“We will never know the amounts of money involved, but it has to be the biggest financial fraud of all time,” says Adrian Blundell-Wignall, a special adviser to the secretary-general of the Organization for Economic Cooperation and Development in Paris. “Libor is the basis for calculating practically every derivative known to man.”
More than five years after alarms first sounded, regulators and prosecutors are closing in. UBS was fined a record $1.5 billion by U.S., U.K. and Swiss regulators in December for rigging global interest rates. Tom Hayes, 33, a former yen trader at the Zurich-based bank, was charged by the U.S. Justice Department on Dec. 20 with wire fraud and price fixing for colluding with brokers, contacts at other firms and his colleagues to manipulate Libor. Hayes hadn’t entered a plea as of mid-January, and his lawyers at Fulcrum Chambers in London declined to comment.
Barclays paid a 290 million pound ($464 million) fine in June to settle with regulators, and three top executives, including CEO Robert Diamond, departed. Other banks, including RBS, were negotiating settlements in early 2013, according to people with knowledge of the talks. RBS may pay as much as £500 million to settle allegations that traders tried to rig interest rates, two people with knowledge of the matter say. UBS and Barclays admitted wrongdoing as part of their settlement agreements. Spokesmen for the two banks, and for RBS, declined to comment.
The industry faces regulatory penalties of at least $8.7 billion, according to Morgan Stanley analysts. The European Union is leading a probe that could see banks fined as much as 10 percent of their annual revenue. Meanwhile, Libor is being overhauled after the U.K. government ordered a review in September into the way the benchmark is set.
The scandal demonstrates the failure of London’s two-decade experiment with light-touch supervision, which helped make the British capital the biggest securities-trading hub in the world. In his 10 years as chancellor of the Exchequer, from 1997 to 2007, Gordon Brown championed this approach, hailing a “golden age” for the City of London in a June 2007 speech. Brown, who later served as prime minister for three years, declined to comment.
Regulators have known since at least August 2007 that some banks were using artificially low Libor submissions to appear healthier than they were. That month, a Barclays employee in London e-mailed the Federal Reserve Bank of New York, questioning the numbers that other banks were inputting, according to transcripts published by the New York Fed. Nine months later, Tim Bond, then head of asset allocation at Barclays’s investment bank, publicly described Libor as “divorced from reality,” saying in a Bloomberg Television interview that firms were routinely misstating their borrowing costs to avoid the perception they were facing stress.

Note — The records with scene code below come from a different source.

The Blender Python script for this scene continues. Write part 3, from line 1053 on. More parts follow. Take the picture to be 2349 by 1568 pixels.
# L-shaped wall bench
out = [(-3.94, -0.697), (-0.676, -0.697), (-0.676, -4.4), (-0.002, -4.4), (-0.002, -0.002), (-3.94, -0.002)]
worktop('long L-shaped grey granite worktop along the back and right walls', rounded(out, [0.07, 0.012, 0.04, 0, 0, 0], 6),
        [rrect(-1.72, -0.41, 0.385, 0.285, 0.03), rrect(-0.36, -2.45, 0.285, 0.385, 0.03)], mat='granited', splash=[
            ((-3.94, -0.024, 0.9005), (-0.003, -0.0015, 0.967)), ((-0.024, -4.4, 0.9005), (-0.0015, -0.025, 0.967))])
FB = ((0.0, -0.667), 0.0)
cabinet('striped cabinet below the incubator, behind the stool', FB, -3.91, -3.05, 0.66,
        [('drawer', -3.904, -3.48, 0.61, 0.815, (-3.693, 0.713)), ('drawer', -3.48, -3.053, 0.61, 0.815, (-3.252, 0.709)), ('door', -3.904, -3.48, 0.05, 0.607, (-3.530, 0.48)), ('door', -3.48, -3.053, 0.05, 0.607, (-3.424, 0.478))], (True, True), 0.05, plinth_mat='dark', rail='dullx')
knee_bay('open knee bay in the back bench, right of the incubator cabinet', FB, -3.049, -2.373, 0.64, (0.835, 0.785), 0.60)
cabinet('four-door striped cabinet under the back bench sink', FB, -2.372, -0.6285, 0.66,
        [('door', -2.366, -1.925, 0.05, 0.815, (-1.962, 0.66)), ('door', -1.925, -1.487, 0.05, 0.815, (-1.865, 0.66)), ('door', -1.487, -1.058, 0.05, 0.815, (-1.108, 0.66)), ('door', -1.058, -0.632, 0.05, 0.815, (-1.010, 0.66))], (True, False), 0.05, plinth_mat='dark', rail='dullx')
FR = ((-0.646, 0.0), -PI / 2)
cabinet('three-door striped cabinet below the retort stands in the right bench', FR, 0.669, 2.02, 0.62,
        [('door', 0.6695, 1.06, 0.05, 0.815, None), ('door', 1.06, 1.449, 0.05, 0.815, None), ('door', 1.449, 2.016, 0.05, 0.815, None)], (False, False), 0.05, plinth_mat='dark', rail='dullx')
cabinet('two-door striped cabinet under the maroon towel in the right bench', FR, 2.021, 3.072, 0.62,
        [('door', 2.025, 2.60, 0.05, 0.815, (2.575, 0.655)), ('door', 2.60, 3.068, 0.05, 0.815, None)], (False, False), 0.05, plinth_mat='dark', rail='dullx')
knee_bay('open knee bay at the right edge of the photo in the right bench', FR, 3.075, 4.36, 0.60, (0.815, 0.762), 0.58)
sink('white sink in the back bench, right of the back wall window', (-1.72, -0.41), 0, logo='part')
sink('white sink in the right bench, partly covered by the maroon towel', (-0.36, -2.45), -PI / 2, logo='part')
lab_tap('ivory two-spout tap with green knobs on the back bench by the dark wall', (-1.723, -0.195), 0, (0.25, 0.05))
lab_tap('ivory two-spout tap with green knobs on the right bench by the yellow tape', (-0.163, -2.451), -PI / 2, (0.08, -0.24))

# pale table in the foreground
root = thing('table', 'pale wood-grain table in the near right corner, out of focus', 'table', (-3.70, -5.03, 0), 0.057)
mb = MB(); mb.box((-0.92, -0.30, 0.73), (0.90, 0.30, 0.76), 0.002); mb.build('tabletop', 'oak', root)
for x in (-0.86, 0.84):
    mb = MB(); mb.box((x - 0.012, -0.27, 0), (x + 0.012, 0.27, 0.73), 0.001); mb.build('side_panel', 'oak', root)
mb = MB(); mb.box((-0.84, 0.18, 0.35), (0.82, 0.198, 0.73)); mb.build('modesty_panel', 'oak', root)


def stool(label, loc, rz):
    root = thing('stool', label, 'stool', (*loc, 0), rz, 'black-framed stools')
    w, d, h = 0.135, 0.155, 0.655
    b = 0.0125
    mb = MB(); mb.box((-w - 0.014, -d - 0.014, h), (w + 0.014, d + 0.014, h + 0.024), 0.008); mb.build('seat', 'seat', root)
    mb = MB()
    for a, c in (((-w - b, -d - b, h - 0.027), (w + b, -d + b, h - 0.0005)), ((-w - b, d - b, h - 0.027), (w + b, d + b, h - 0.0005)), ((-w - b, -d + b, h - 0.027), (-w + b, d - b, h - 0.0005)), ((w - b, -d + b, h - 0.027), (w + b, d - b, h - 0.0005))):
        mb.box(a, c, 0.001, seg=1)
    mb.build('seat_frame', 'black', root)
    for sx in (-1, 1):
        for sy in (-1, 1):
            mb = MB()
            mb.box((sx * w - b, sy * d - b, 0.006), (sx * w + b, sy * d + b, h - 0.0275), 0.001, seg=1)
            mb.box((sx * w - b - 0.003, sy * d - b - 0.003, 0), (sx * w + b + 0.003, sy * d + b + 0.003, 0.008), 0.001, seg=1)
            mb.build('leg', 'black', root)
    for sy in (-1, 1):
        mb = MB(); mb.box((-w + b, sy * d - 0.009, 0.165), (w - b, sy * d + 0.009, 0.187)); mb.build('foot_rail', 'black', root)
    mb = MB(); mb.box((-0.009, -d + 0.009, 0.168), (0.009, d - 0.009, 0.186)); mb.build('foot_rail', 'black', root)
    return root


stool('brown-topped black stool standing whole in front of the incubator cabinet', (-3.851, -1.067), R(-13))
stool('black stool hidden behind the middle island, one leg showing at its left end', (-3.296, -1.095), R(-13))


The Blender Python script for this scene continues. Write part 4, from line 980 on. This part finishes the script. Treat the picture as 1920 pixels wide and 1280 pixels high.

The New York Fed and the Bank of England say they didn’t act because they had no responsibility for oversight of Libor. That fell to the British Bankers’ Association, the industry lobbying group that created the rate in 1986 and largely ignored recommendations from central bankers after 2008 to change the way it was computed. Regulators also were preoccupied with the biggest financial crisis since the Great Depression, and forcing banks to be honest about their Libor submissions might have revealed they were paying penalty rates to borrow, which in turn would have further damaged public confidence.
Libor is calculated daily through a survey of banks asking how much it costs them to borrow in 10 currencies for periods ranging from overnight to one year. The top and bottom quartiles of quotes are excluded, and those left are averaged and made public before noon in London.
Because it’s based on estimates rather than actual trade data, the process relies on the honesty of participants. Instead of being truthful, derivatives traders sought to influence their own and other firms’ Libor submissions, with their managers sometimes condoning the practice, according to do ents and transcripts of instant messages obtained by Bloomberg.